You could represent more distinct values with more distinct voltages, and you could use voltages far enough apart to avoid ambiguity.
But circuitry would be a lot more complex.
With binary you have a positive rail and a negative rail, and they run everywhere. Transistors can easily switch to pull a signal to the positive rail to represent a 1, or the negative to represent a zero. To have more states, you’d need more rails to be available everywhere in the circuitry.
Also, some components depend on a “breakdown” voltage where a reverse voltage causes no current flow until you reach a certain threshold, and suddenly the behaviour changes and you get current flow. With a single voltage system, the voltage is either above or below that threshold, which lends itself very strongly to binary.

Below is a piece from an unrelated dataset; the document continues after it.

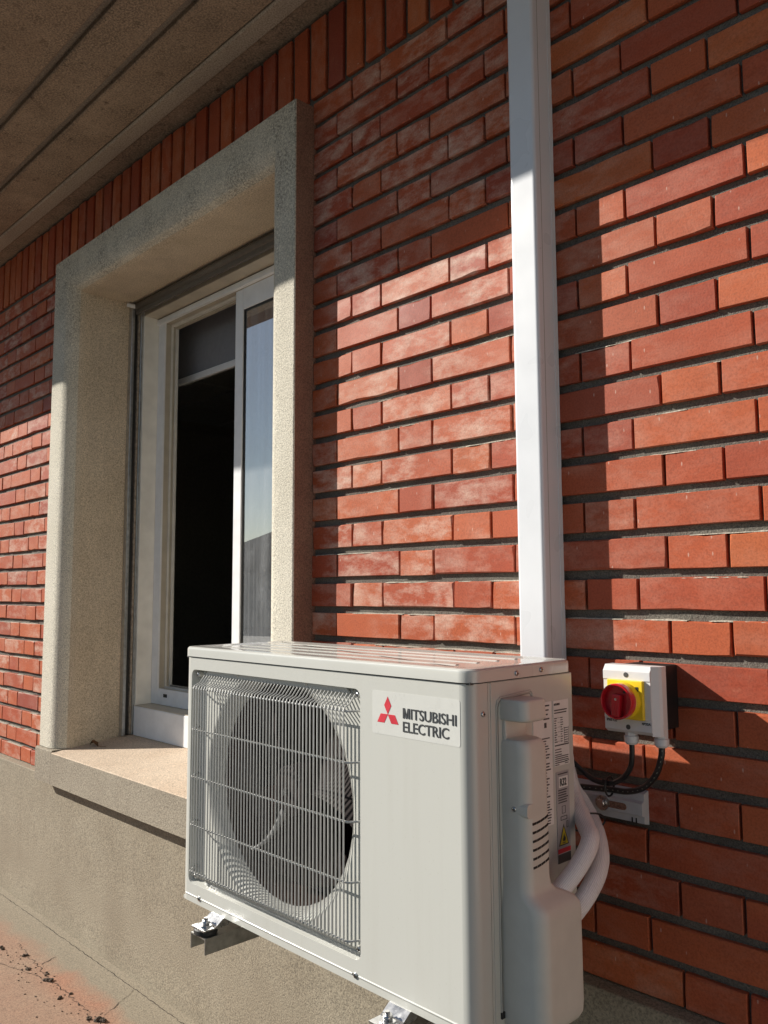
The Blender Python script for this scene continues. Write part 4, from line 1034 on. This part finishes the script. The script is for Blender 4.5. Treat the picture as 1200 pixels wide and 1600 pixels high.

Also, some circuitry looks for a rising or falling edge of voltage, ie a transition from 0 to 1 or 1 to 0. The voltage doesn’t necessarily rise or fall cleanly, it can be a little jaggard with small ups and downs along the way, so there’s circuitry to wait a moment and decide if the voltage is *really* moving from 0 to 1. Using a multi-voltage system to represent mutiple numeric values would mean this kind of circuitry would need to figure whether the voltage which has genuinely passed the first voltage is now *really* passing the next level too, or if it’s just a bit of noise. And again for the next level after that.